The New Committee Will Deliver Valuable Insights
Some of the 35 charter members include Shayne Coplan of Polymarket and Tarek Mansour of Kalshi, two of the most prominent figures in the prediction market industry. They will join established players from traditional finance and sports betting, including Christian Genetski of FanDuel and Jason Robins of DraftKings, as well as Nasdaq chief Adena Friedman and executives from blockchain firms.
The CFTC’s message is clear: event contracts, including those tied to sports outcomes, are now part of the authority’s mainstream policy. Selig noted that the committee would establish appropriate financial boundaries for a system reshaped by artificial intelligence, blockchain, and cloud infrastructure. Committee members will offer advice on regulating derivatives and commodity markets during constant technological innovation.
The Innovation Advisory Committee will play a critical role in advising the Commission on the commercial, economic, and practical considerations of emerging products, platforms, and business models in the financial markets.

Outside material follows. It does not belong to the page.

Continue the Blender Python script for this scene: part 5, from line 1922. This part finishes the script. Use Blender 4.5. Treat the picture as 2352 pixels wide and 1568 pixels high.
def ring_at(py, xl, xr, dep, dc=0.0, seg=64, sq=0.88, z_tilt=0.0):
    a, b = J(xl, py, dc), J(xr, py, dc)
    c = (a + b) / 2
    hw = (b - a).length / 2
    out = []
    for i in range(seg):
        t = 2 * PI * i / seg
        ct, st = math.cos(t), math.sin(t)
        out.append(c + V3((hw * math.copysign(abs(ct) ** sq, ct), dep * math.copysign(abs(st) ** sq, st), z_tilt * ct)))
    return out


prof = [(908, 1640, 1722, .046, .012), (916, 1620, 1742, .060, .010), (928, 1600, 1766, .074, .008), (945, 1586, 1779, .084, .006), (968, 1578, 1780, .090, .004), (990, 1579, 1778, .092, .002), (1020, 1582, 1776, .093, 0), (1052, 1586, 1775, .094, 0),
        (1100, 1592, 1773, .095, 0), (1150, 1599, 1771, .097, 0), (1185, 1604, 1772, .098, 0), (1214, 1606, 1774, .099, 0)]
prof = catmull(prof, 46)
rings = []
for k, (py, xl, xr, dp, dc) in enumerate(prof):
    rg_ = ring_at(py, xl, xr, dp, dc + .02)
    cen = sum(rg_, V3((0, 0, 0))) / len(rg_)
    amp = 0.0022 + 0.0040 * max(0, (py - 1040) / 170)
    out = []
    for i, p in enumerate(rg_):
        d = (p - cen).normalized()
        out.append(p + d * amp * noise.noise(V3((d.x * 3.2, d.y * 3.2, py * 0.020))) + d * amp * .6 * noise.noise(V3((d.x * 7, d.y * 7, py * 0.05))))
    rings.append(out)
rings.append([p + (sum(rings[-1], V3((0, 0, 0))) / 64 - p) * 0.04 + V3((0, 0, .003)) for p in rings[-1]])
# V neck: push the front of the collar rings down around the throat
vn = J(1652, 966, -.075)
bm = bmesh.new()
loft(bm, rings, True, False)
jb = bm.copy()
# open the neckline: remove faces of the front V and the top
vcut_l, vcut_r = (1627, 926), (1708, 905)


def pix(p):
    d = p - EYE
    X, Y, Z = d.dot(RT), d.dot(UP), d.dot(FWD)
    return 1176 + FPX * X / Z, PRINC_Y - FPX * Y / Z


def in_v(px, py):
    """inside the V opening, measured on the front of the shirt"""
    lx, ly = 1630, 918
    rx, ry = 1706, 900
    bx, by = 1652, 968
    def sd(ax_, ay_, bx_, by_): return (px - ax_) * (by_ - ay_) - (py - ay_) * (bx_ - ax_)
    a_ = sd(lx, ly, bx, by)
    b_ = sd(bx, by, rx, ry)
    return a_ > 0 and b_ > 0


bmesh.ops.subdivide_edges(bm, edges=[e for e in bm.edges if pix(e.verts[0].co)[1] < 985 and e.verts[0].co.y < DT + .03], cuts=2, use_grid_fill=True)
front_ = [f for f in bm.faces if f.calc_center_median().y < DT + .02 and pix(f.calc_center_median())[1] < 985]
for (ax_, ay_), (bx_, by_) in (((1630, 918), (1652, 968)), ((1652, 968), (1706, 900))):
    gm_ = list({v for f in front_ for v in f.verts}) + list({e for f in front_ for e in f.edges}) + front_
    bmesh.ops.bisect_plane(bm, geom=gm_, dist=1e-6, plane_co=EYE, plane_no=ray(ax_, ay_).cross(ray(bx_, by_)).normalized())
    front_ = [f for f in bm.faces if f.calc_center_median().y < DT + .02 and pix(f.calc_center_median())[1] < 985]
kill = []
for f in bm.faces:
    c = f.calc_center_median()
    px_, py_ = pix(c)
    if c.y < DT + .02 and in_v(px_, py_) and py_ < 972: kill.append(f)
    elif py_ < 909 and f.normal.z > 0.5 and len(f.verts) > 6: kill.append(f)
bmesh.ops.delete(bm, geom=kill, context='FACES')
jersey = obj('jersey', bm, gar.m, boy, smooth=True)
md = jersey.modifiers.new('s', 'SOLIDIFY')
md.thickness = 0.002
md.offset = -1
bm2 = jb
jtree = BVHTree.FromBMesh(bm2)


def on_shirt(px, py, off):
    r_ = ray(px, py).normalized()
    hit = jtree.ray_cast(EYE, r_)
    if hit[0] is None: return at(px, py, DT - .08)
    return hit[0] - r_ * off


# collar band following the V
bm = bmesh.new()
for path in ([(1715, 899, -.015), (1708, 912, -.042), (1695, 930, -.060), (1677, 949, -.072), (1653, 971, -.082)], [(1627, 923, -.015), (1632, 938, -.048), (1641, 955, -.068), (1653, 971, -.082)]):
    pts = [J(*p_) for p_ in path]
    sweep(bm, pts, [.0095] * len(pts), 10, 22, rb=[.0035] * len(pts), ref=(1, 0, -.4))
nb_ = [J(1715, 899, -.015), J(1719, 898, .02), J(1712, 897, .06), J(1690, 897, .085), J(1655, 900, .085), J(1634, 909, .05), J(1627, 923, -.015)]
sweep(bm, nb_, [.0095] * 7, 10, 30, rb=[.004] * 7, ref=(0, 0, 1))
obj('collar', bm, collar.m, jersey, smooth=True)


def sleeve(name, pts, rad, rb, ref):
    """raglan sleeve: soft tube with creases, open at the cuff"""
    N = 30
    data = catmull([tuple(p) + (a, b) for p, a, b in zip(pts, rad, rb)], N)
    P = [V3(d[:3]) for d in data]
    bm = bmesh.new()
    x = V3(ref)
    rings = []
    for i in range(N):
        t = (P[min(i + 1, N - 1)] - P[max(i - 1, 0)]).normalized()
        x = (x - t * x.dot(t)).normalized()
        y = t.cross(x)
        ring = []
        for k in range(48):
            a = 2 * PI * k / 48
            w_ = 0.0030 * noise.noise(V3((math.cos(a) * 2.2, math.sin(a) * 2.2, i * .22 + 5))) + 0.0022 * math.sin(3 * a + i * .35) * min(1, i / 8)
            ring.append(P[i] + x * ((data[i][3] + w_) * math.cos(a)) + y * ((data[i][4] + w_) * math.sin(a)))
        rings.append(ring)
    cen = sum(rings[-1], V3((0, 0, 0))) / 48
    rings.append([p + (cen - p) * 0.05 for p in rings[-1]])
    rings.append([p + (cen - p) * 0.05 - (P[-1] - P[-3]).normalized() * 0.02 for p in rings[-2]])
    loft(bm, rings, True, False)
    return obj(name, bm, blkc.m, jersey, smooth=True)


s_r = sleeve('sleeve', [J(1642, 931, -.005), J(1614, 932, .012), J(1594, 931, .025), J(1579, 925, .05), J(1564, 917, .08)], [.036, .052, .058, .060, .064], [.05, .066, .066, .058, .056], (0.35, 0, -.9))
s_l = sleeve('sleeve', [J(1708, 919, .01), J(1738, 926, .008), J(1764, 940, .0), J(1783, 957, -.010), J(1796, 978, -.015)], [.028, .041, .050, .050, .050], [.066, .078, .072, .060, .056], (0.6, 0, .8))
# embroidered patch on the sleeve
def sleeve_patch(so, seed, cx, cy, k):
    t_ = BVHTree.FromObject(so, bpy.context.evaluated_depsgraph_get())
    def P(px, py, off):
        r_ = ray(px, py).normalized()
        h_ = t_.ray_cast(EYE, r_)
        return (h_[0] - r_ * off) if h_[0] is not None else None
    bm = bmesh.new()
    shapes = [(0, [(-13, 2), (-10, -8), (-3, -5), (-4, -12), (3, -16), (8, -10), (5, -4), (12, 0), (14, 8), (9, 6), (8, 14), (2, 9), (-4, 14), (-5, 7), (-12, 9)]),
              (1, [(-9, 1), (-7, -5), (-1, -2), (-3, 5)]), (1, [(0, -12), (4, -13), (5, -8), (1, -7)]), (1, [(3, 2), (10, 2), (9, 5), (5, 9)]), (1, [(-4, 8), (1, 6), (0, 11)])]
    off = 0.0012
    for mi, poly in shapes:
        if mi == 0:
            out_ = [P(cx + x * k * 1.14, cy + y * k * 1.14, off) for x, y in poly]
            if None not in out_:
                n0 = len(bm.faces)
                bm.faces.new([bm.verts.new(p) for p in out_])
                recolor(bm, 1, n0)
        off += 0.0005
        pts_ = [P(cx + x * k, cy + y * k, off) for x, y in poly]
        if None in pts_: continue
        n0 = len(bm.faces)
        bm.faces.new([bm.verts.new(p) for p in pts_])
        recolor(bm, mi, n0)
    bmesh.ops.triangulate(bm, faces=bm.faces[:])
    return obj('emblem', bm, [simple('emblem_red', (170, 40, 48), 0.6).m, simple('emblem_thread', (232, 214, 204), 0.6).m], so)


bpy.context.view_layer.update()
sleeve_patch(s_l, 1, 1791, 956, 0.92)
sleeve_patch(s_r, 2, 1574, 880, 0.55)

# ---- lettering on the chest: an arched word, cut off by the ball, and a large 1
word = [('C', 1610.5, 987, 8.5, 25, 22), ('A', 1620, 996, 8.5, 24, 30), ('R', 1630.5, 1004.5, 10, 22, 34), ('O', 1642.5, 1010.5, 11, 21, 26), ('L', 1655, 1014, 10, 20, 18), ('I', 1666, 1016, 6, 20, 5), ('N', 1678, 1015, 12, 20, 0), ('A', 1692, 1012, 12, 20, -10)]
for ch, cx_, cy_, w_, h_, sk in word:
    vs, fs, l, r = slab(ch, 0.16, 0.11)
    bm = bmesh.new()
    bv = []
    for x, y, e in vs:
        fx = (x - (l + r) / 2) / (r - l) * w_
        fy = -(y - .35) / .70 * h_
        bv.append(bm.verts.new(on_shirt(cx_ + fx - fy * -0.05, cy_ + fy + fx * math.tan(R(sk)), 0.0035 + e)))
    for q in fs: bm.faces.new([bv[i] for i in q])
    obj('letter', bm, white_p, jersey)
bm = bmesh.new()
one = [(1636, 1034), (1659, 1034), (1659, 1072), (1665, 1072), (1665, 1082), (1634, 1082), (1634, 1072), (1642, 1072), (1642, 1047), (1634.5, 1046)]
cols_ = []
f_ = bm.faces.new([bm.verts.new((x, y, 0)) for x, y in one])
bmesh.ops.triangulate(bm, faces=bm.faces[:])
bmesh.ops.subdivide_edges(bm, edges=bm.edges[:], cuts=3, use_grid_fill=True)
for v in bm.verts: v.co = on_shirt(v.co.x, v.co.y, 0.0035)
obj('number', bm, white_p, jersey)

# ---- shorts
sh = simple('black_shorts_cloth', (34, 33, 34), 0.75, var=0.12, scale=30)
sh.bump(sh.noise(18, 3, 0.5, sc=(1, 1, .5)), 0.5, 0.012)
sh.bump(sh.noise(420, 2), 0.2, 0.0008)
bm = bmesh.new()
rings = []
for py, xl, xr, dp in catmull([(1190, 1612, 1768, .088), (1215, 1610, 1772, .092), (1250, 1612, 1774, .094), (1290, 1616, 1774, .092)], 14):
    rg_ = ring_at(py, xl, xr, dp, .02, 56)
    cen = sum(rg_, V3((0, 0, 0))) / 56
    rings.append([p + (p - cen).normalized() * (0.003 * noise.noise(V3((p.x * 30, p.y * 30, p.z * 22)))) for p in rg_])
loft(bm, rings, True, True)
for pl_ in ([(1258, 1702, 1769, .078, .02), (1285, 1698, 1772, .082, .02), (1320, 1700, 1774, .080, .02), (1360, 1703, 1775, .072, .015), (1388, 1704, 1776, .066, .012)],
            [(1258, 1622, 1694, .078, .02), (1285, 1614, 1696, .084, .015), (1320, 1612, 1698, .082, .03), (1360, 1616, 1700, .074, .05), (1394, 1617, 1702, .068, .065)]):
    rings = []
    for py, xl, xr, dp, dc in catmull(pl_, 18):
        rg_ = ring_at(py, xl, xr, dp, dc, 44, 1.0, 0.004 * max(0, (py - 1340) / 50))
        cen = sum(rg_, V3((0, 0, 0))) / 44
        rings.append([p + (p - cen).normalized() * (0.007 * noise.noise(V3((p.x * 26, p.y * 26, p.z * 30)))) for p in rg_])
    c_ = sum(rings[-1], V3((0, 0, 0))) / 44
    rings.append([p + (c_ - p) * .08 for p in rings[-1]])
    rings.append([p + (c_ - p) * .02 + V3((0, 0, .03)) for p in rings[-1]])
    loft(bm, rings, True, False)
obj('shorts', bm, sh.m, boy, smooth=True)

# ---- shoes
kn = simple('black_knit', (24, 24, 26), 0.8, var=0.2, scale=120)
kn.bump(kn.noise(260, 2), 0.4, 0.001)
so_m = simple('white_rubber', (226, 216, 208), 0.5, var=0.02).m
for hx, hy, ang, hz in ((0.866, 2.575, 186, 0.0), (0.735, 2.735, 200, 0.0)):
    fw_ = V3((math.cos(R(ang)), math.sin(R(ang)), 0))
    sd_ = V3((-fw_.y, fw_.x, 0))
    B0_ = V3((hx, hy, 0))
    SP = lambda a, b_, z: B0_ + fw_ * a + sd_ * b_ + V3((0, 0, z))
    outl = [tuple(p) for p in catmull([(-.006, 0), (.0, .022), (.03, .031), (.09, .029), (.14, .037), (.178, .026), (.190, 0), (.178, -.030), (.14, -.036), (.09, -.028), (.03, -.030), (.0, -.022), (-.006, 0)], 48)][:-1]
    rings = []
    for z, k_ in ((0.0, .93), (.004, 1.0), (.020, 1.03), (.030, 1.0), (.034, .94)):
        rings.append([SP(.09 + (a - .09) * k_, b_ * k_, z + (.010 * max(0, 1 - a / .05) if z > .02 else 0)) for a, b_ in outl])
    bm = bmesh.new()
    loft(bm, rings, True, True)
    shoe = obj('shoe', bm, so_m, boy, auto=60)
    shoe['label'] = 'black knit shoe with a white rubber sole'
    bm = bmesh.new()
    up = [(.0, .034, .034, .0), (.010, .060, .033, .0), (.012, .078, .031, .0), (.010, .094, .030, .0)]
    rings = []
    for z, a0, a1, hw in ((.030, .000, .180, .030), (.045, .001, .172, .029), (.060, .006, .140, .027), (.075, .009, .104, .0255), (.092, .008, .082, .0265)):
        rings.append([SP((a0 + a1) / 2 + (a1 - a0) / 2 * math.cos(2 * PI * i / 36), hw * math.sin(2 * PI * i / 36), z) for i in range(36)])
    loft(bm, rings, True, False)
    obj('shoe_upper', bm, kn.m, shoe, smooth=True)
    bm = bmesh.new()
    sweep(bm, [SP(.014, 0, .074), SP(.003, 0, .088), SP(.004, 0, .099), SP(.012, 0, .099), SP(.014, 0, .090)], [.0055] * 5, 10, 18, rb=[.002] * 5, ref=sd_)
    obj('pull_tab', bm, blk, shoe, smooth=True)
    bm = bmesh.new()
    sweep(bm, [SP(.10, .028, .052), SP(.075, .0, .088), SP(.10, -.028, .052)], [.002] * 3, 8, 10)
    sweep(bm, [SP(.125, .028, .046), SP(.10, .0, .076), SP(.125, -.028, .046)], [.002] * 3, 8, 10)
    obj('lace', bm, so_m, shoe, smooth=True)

Michael Selig, CFTC chairman
The inclusion of prediction market leaders comes at a sensitive moment. Selig recently stated that the CFTC intends to assert its authority over sports-based event contracts, even if that leads to conflicts with state regulators. That stance has drawn criticism from lawmakers and gaming authorities who argue that all forms of sports wagering fall under state control and that prediction markets undermine existing regulatory safeguards.
Prediction Markets Remain Highly Contentious
Prediction platforms have expanded rapidly. Kalshi reported executing $1.2 billion in trades during the Super Bowl, a dramatic jump from the prior year. Contracts ranged from the game’s outcome to individual plays and virtually every aspect of the event, such as which song Bad Bunny would open with. At the same time, Nevada’s traditional sportsbook market has shown signs of stagnation, raising questions regarding the impact of prediction markets.
Opposition remains stiff. State regulators and tribal leaders have filed lawsuits challenging the legality of contracts tied to sports events, contending that they resemble gambling products more than hedging tools. A Massachusetts court recently restricted certain offerings by Kalshi, and officials in Nevada, Ohio, and New Jersey have raised similar concerns.
Skeptics fear that the CFTC’s advisory committee could become a sounding board and shield for prediction platforms. By bringing prediction market executives into formal dialogue with regulators and legacy financial institutions, the authority likely seeks to normalize the sector and assert federal oversight. Selig has indicated that the group will help chart a regulatory course for what he calls a new era in financial markets.